Police and Criminal Evidence Bill: The Untold Story

Police and Criminal Evidence Bill: The Untold Story

There is unanimity across the political spectrum that the conduct of police enquiries should be regulated by legislation as the current system condones abuses and malpractices. In that respect, a lot has been said over the years about the preparation and finalization of a Police and Criminal Evidence Bill (PACE). Under the present Government, two Attorneys General have shouted on roof tops that such a Bill is being worked upon and will be shortly introduced into the National Assembly. Four long years have elapsed and we are still waiting. However, when Parliament resumes later this year, Government might come up with a Bill and start beating its political drum. At this juncture, it would be appropriate to go down memory lane and put things in their right perspective.

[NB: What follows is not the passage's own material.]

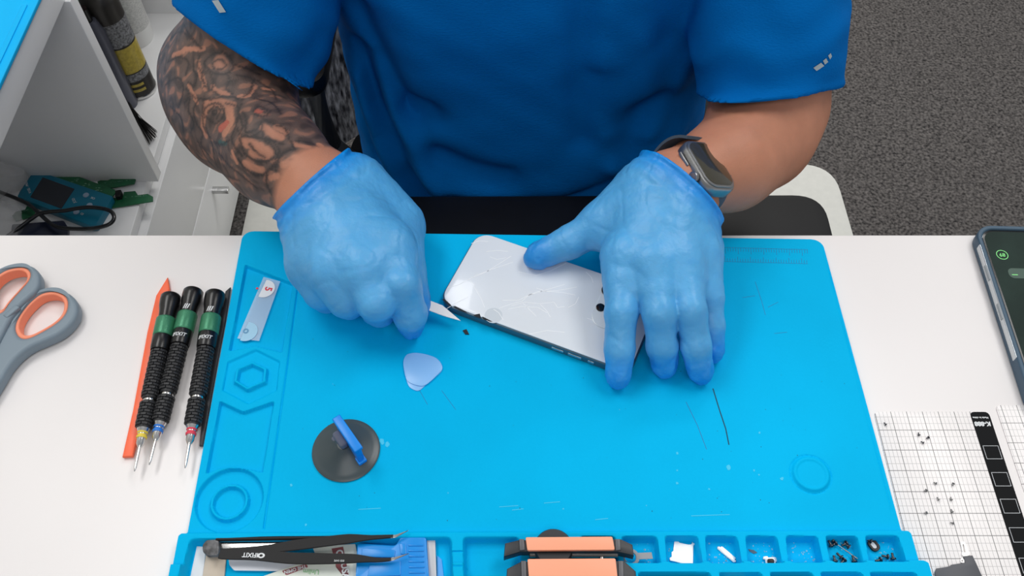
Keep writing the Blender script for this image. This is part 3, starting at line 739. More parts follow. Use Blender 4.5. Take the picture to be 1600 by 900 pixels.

In July 2010, the Law Reform Commission(LRC) stated that the adoption of legislation and codes of practice for police and other law enforcement officers, on same lines as the 1984 United Kingdom PACE or Jersey Police Procedures and Criminal Evidence Law 2003, is the way forward for greater professionalism and transparency in the conduct of criminal investigations. Paragraph 288 of the Government Programme 2010-2015 mentioned that evidential rules, in particular the Judges Rules relating to criminal evidence and procedure will be reviewed and new legislation will be introduced to take into account developments in the law, in particular the reinforcement of human rights, be it for the accused or the victims.

Back then, I had the privilege of piloting the project and a draft Bill was prepared by the Attorney General’s Office (AGO) to enable members of the police force to discharge their functions with increased professionalism and to improve our judicial and legal systems. On 10 August 2011, Cabinet approved that it be circulated for public consultation. The draft Bill was made available publicly on 30 January 2012 and stakeholders were given until 30 March 2012 to make comments and representations. The Mauritius Bar Association even convened a special meeting on 09 March 2012 with regards to the draft Bill. As far as I can recollect, views were received from the Office of the DPP, the Independent Commission Against Corruption (ICAC), the University of Mauritius, the Human Rights Commission, the Commissioner of Police, the LRC, members of the Bar and members of the public. Several meetings were held with the major stakeholders including with Mr Gaspar, an experienced police officer who had applied both the Judges Rules and the provisions of the PACE Act during his career in the United Kingdom. He was then the UNDP/UNODC Consultant on the National Policing Strategy Framework 2010.

Professor Steve Uglow of Kent Law School and Stephen Savage of the Institute of Criminal Justice Studies of the Univeristy of Portsmouth, United Kingdom were in Mauritius from 08 to 12 July 2012 and from 18 to 22 February, 2013. The two professors acted as consultants to the AGO and the LRC in the elaboration and implementation of the proposed new legislative framework. They had working sessions with all relevant stakeholders and during the working sessions with the AGO, they reviewed the draft PACE Bill clause by clause and  provided their expert input in the Bill. Their visits were made possible by the AGO, the LRC and the British High Commission.

Professors Uglow and Savage participated in a workshop entitled “ PACE: The UK and Commonwelath Experience” at the Labourdonnais Hotel, Port-Louis on 11 July, 2012. Officers from the AGO, the Office of the DPP, members of the Judiciary, representatives of the Prime Minister’s Office, members of the Police Force, the then Director and officers of the ICAC, members of the three branches of the legal profession, the LRC as well as other stakeholders including then Ministers and members of at that time opposition participated in the workshop.

On 10 April 2013, Cabinet approved the introduction into the National Assembly of the PACE Bill. The Bill was introduced and read for a first time. It was divided into four parts: Part I-Introductory Matters, Part II-Investigations with sub parts namely power to stop and search, power of entry, search and seizure, arrest, detention, provisional informations, questioning and treatment of detainees and treatment of victims, Part III-Evidence and Part IV-Miscellaneous matters.  It was the first time that provisional informations would have had a legal framework with adequate safeguards and the concept of victims’ rights introduced. Very importantly, the Bill had also a provision for an individual not to be arrested on a mere allegation. The British High Commission and the UNODC offered their assistance with regard to the drafting of the Codes of Practice and enhancing the capacity of local stakeholders in relation to the implementation of the PACE Bill.

Unfortunately, I resigned as Attorney General in June 2013 and the PACE Bill was left in limbo. It would amount to intellectual dishonesty if I did not show concern for the fact that the two Attorneys General from the Labour Party who succeeded me did not carry forward the project, for reasons best known to them. Further due to political fanaticism, the present Government lost another four years when all the ground work, as elaborated above, had already been meticulously undertaken. The PACE Bill was ready to be debated in 2013 and almost six years have gone by with the police continuing with its archaic methods of investigation with little respect for rights of both suspects and victims. The Government should stop procrastinating , acknowledge the work undertaken from 2010 to 2013 and come forward with the Bill within the shortest possible delay as one more day under the current system is a day too many.